Judgment, Supreme Court, Bronx County (Robert Seewald, J.), rendered November 3, 1999, convicting defendant, after a jury trial, of criminal sale of a controlled substance in or near school grounds, criminal sale of a controlled substance in the third degree and criminal possession of a controlled substance in the fourth degree, and sentencing him to concurrent terms of 4 to 12 years on the sale convictions and 3 to 9 years on the possession conviction, unanimously affirmed.
NISHA M. DESAI, for respondent.
DAVID J. KLEM, for defendant-appellant.
Before: Sullivan, J.P., Rosenberger, Lerner, Rubin, Buckley, JJ.
The verdict was not against the weight of the evidence. There is no basis upon which to disturb the jury's determinations concerning credibility. The evidence warranted the conclusion that the distance between the drug transaction and the school in question was accurately measured and that the 1000-foot requirement of Penal Law §§ 220.00(14)(b) and 220.44(2) had been met.

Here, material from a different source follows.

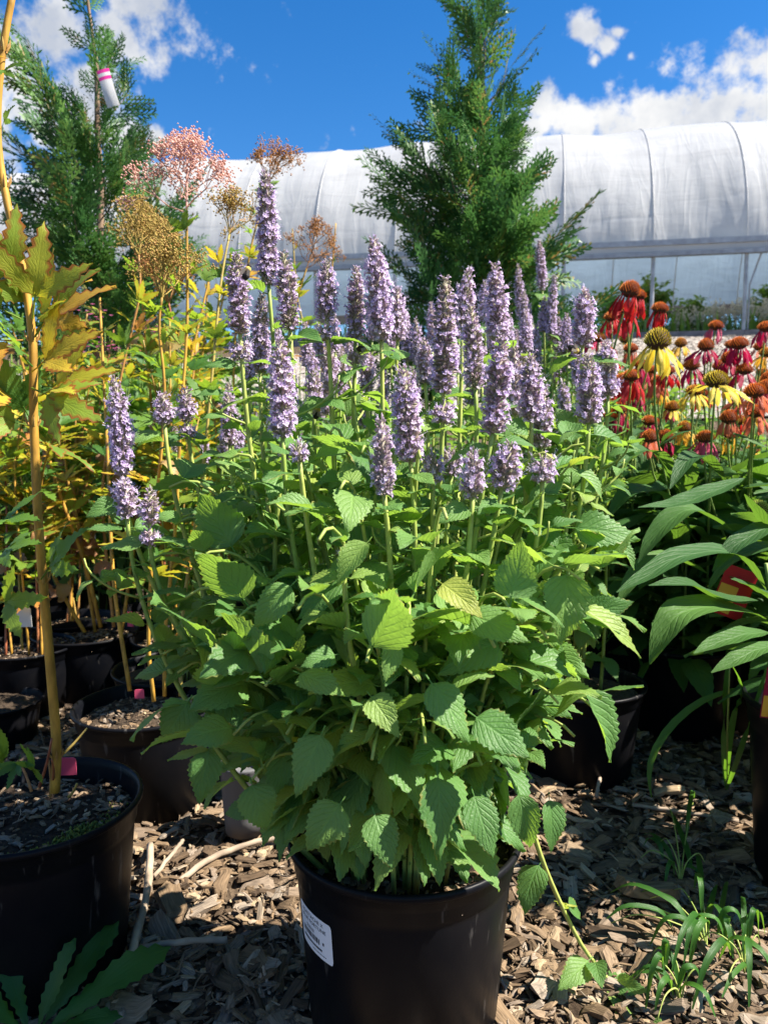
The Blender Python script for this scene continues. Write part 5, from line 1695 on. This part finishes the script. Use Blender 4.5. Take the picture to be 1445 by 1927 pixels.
Mg = Matrix.Translation(at(1452, 1310, 1.13)) @ Matrix.Rotation(0.1, 4, 'Y')
box(mb, (-0.014, -0.0006, -0.035), (0.014, 0.0006, 0.045), 0)
box(mb, (-0.013, -0.0012, -0.033), (0.013, -0.0007, 0.0), 1)
tg = put('plant_marker', mb.mesh('plant_marker', [PET['crimson'], PET['amber']], False), None, Mg)
tag(tg, 'red and yellow picture tag stuck in the pot at the right edge', 'plant tag')
mb = MB()
Mg = Matrix.Translation(at(1380, 1115, 1.32)) @ Matrix.Rotation(0.35, 4, 'Y')
box(mb, (-0.03, -0.0006, -0.045), (0.03, 0.0006, 0.045), 0)
box(mb, (-0.028, -0.0012, -0.04), (0.005, -0.0007, 0.01), 1)
tg = put('plant_marker', mb.mesh('plant_marker', [PET['red'], PET['amber']], False), None, Mg)
tag(tg, 'red picture tag with yellow patch behind the big dark leaves on the right', 'plant tag')
tH = thing('nursery_pot', 'dark pot on the mulch behind the big leaves at right', 'pot', (0.98, 2.15, 0.0))
add_pot(tH, Vector((0.98, 2.15, 0)), 0.15, 0.24, chips=False)
lf = put('fallen_leaf', DL[1], None, orient(at(1318, 1205, 2.0), (1, 0.1, 0.1), (0, -0.4, 1), 0.3, 0.06))
tag(lf, 'curled yellow brown leaf on the rim of the dark pot at right', 'leaf')

# ------------------------------------------------------------------ green perennials that fill the beds behind
def perennial_mesh(seed, h, w_, nst, lsz, nl):
    g = np.random.default_rng(seed)
    mb = MB()
    tmpl = [blade(1.0, 0.36, 3, 1, 0.4, 0.9, dr, 0.3, 0.04, 0.05, 900 + i, 0.05, 0.2, 0.01).data() for i, dr in enumerate((0.4, 0.9, 1.3))]
    stems = MB()
    for i in range(nst):
        a, r = g.uniform(0, 6.28), w_ * math.sqrt(g.random())
        e = np.array((r * math.cos(a), r * math.sin(a), h * g.uniform(0.6, 1.0)))
        b = e * np.array((0.3, 0.3, 0))
        P = bez(b, b + np.array((0, 0, h * .4)), e - np.array((0, 0, h * .3)), e, 8)
        tube(stems, P, np.linspace(0.0035, 0.0018, 8), 4, g.uniform())
        for j in range(nl):
            f = g.uniform(0.2, 1.0)
            p = P[int(f * 7)]
            az = g.uniform(0, 6.28)
            mb.addm(tmpl[int(g.integers(0, 3))], orient(p, sph(az, g.uniform(-.3, .9)), (0, 0, 1), g.normal(0, .4), lsz * g.uniform(.6, 1.2)), g.uniform())
    return mb.mesh('foliage', M['mid_leaf']), stems.mesh('stems', M['cone_stem'])


PER = [perennial_mesh(1, 0.9, 0.22, 26, 0.085, 20), perennial_mesh(2, 0.9, 0.26, 30, 0.1, 20), perennial_mesh(3, 0.9, 0.28, 30, 0.07, 22)]
M['pink_blossom'] = mat_simple('pink_blossom', [(0, (0.7, 0.15, 0.4)), (1, (0.8, 0.25, 0.5))], 0.6, tw=0.3)
mb = MB()
for i in range(16):
    c = rng.normal(0, 1, 3) * np.array((0.02, 0.02, 0.012))
    for j in range(5):
        a = j * 1.2566
        s = np.array((math.cos(a), math.sin(a), 0.3)) * 0.008
        tt = np.array((-math.sin(a), math.cos(a), 0)) * 0.004
        mb.add([c, c + s * 0.6 + tt, c + s, c + s * 0.6 - tt], [[0, 1, 2, 3]], None, None, rng.uniform())
BLO = mb.mesh('blossom', M['pink_blossom'])
spots = [(-40, 2.9), (60, 3.1), (150, 2.7), (230, 3.0), (330, 2.8), (400, 3.0), (480, 3.4), (20, 3.7), (120, 4.0), (250, 3.9), (350, 4.2), (520, 4.3), (620, 4.0), (760, 4.6), (1090, 3.6), (1150, 2.7), (1190, 3.2), (1240, 2.9), (1330, 3.0), (1420, 2.9), (1130, 4.4), (1230, 4.2), (720, 2.5), (840, 2.6), (950, 2.9), (620, 2.4), (520, 2.6), (700, 5.2), (600, 5.5), (1060, 5.2), (450, 5.0), (-120, 3.0), (1500, 3.4), (-90, 4.4), (40, 4.8), (180, 5.2), (300, 5.4), (390, 5.6), (1200, 5.4), (90, 3.5), (1100, 4.9), (1170, 3.9)]
where = ['in front of the left conifer', 'beside the hyssop rows', 'by the coneflowers', 'below the big conifer']
ords = ['first', 'second', 'third', 'fourth', 'fifth', 'sixth', 'seventh', 'eighth', 'ninth']
spots = sorted(spots)
cnt = {}
for i, (px, y) in enumerate(spots):
    x = (px - 722.5) / F * y
    z = float(gz(x, y))
    side = 0 if px < 430 else 2 if px > 1080 else 3 if px > 640 else 1
    row = 'near row' if y < 2.95 else 'middle row' if y < 4.0 else 'back row'
    k = cnt[(side, row)] = cnt.get((side, row), -1) + 1
    t = thing('leafy_perennial', 'leafy green clump, %s from left in the %s %s' % (ords[k], row, where[side]), 'plant', (x, y, z), 'green perennials in the beds behind')
    top = {0: rng.uniform(585, 690), 1: rng.uniform(660, 740), 2: rng.uniform(640, 690) if px < 1270 else rng.uniform(735, 780), 3: rng.uniform(680, 740)}[side]
    hs = max(0.25, (at(px, top, y).z - z)) / 0.9
    f, s_ = PER[i % 3]
    sc = rng.uniform(0.85, 1.15)
    for nm, me in (('foliage', f), ('stems', s_)):
        o = put(nm, me, t, Matrix.Translation((x, y, z)) @ Matrix.Rotation(rng.uniform(0, 6.28), 4, 'Z') @ Matrix.Diagonal((sc, sc, hs, 1)))
        o['kind'] = 'stuff'
    if side == 0 and i % 2 == 0:
        for j in range(4):
            put('blossom', BLO, t, Matrix.Translation((x + rng.normal(0, .15), y - 0.1 + rng.normal(0, .1), z + 0.9 * hs * rng.uniform(.85, 1.0))))

# ------------------------------------------------------------------ inside the hoop house
def gblades(name, n, sfun, dfun, h0, h1, mat, wd=0.02):
    mb = MB()
    for i in range(n):
        s, d = sfun(), dfun()
        p = gp(s, d, 2.56)
        h = rng.uniform(h0, h1)
        a = rng.uniform(0, 6.28)
        le = sph(a, 0) * h * 0.3
        sd = Vector((-math.sin(a), math.cos(a), 0)) * wd
        mb.add([tuple(v) for v in (p - sd, p + sd, p + le * .3 + Vector((0, 0, h * .6)) + sd * .8, p + le * .3 + Vector((0, 0, h * .6)) - sd * .8, p + le + Vector((0, 0, h)))], [[0, 1, 2, 3]], [[3, 2, 4]], [(0, 0), (1, 0), (1, .6), (0, .6), (.5, 1)], rng.uniform())
    o = put(name, mb.mesh(name, M[mat]))
    o['kind'] = 'stuff'
    return o


gblades('grass', 9000, lambda: rng.uniform(-14, 5), lambda: rng.uniform(0.5, 6.5), 0.25, 0.75, 'mid_leaf', 0.03)
M['white_blossom'] = mat_simple('white_blossom', [(0, (0.7, 0.66, 0.5)), (1, (0.78, 0.76, 0.66))], 0.7, tw=0.3)


def panicle(seed):
    g = np.random.default_rng(seed)
    mb = MB()
    for i in range(150):
        c = g.normal(0, 1, 3) * np.array((0.07, 0.07, 0.11))
        mb.add(c + OCT * g.uniform(0.012, 0.024), None, OCT_T, None, g.uniform())
    return mb.mesh('blossom_head', M['white_blossom'])


PAN = [panicle(1), panicle(2)]
PERB = [perennial_mesh(11, 0.8, 0.45, 26, 0.14, 16)]
for i, (s, d) in enumerate([(-0.2, 1.2), (0.35, 1.0), (0.9, 1.4), (-0.6, 2.0), (1.5, 1.5)]):
    p = gp(s, d, 2.56)
    t = thing('white_flowered_shrub', ['white flowered shrub just right of the nearer greenhouse post', 'white flowered shrub at the right edge inside the greenhouse', 'white flowered shrub partly outside the frame inside the greenhouse', 'white flowered shrub left of the right greenhouse post', 'white flowered shrub beyond the right edge inside the greenhouse'][i], 'shrub', p, 'white shrubs inside the greenhouse')
    put('foliage', PERB[0][0], t, Matrix.Translation(p) @ Matrix.Scale(0.8, 4))
    put('stems', PERB[0][1], t, Matrix.Translation(p) @ Matrix.Scale(0.8, 4))
    for j in range(6):
        bh = put('blossom_head', PAN[j % 2], t, Matrix.Translation(p + Vector((rng.normal(0, .25), rng.normal(0, .2), rng.uniform(.5, .75)))) @ Matrix.Rotation(rng.uniform(0, 6), 4, 'Z'))
        bh['kind'] = 'stuff'


def small_tree(label, base, h, w_, seed, n=70, lsz=0.16):
    g = np.random.default_rng(seed)
    t = thing('shrub_tree', label, 'shrub', base, 'shrubs inside the greenhouse')
    tr, fo = MB(), MB()
    tmpl = [blade(1.0, 0.4, 2, 1, 0.4, 0.9, dr, 0.3, 0.03, 0.05, 950 + i, 0.05, 0.2, 0.01).data() for i, dr in enumerate((0.4, 1.0))]
    tube(tr, [(0, 0, 0), (0.03, 0, h * .4), (0, 0, h * .8)], [0.03, 0.022, 0.01], 6)
    for i in range(n):
        f = g.uniform(0.15, 1.0)
        a, el = g.uniform(0, 6.28), g.uniform(0.0, 1.1)
        p0 = np.array((0, 0, h * f * 0.75))
        e = p0 + np.array(sph(a, el)) * w_ * g.uniform(0.4, 1.0) * (1.1 - 0.5 * f)
        P = bez(p0, p0 + (e - p0) * .4, e + np.array((0, 0, 0.05)), e, 6)
        tube(tr, P, np.linspace(0.008, 0.002, 6), 3)
        for j in range(13):
            q_ = P[int(g.integers(1, 6))] + g.normal(0, 0.03, 3)
            fo.addm(tmpl[j % 2], orient(q_, sph(g.uniform(0, 6.28), g.uniform(-.9, .6)), (0, 0, 1), g.normal(0, .5), lsz * g.uniform(.6, 1.1)), g.uniform())
    put('trunk', tr.mesh('trunk', M['bark']), t, Matrix.Translation(base))
    put('crown', fo.mesh('crown', M['mid_leaf']), t, Matrix.Translation(base))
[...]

Defendant's claim that the court's charge insufficiently delineated the separate elements of the crimes charged requires preservation (see,People v. Robinson, 88 N.Y.2d 1001), and we decline to review this unpreserved claim in the interest of justice. Were we to review this claim, we would find that the court properly instructed the jury on the elements of the crimes (see, People v. Fields, 87 N.Y.2d 821) and that the charge was not confusing and did not misstate the burden of proof. Defendant's challenge to the charge is one of form rather than substance.
We perceive no basis for reduction of sentence.
We decline to invoke our interest of justice jurisdiction to dismiss the non-inclusory concurrent count. (People v. Lee, 287 A.D.2d 299, 731 N.Y.S.2d 362
THIS CONSTITUTES THE DECISION AND ORDER OF THE SUPREME COURT, APPELLATE DIVISION, FIRST DEPARTMENT.